Friday, October 22, 2010

Philosophies of teaching

One of the components of my applications is a teaching philosophy.  I have been struggling with this thing for awhile now, and its not that I don't have ideas about teaching, or examples about ways in which I've implemented those ideas, but it is hard to both write about teaching eloquently and to limit myself to two single-spaced pages.  I think that critical thinking is important - but what is critical thinking?  I think that good writing is important - but what does good writing consist of?  I want to get students to love history as much as I do - but how do I explain that, let alone teach it?

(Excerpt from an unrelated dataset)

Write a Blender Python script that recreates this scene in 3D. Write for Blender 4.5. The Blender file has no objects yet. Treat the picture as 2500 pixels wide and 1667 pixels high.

I had been toying with including somethings in my TP, but have decided that it are a bit too 'out there' for a professional document.  The core issue is the similarity between historical work and the work of detectives in detective fiction.  I suppose a similar comparison might be made to scientists and the scientific method, but the romance of a detective novel is more compelling for me than the sterility of a lab.  In Death on the Nile, Poirot is having a conversation with Colonel Race, a sporadically recurring character in the Agatha Christie universe.  Race remarks "It often seems to me that's all detective work is, wiping out your false starts and beginning again."  Poirot counters "Yes, it is very true, that. And it is just what some people will not do. They conceive a certain theory, and everything has to fit into that theory. If one little fact will not fit it, they throw it aside. But it is always the facts that will not fit in that are significant." I think that this is one of the best accidental descriptions of the historical profession that I have come across.  We live in a world of constant revisions in the face of new archives or theories, and the best historians re-work and re-think their arguments until they are the best means of explaining all of the probable facts.  However, I think that it might be a little bit of a faux pas to quote Dame Agatha in my teaching philosophy.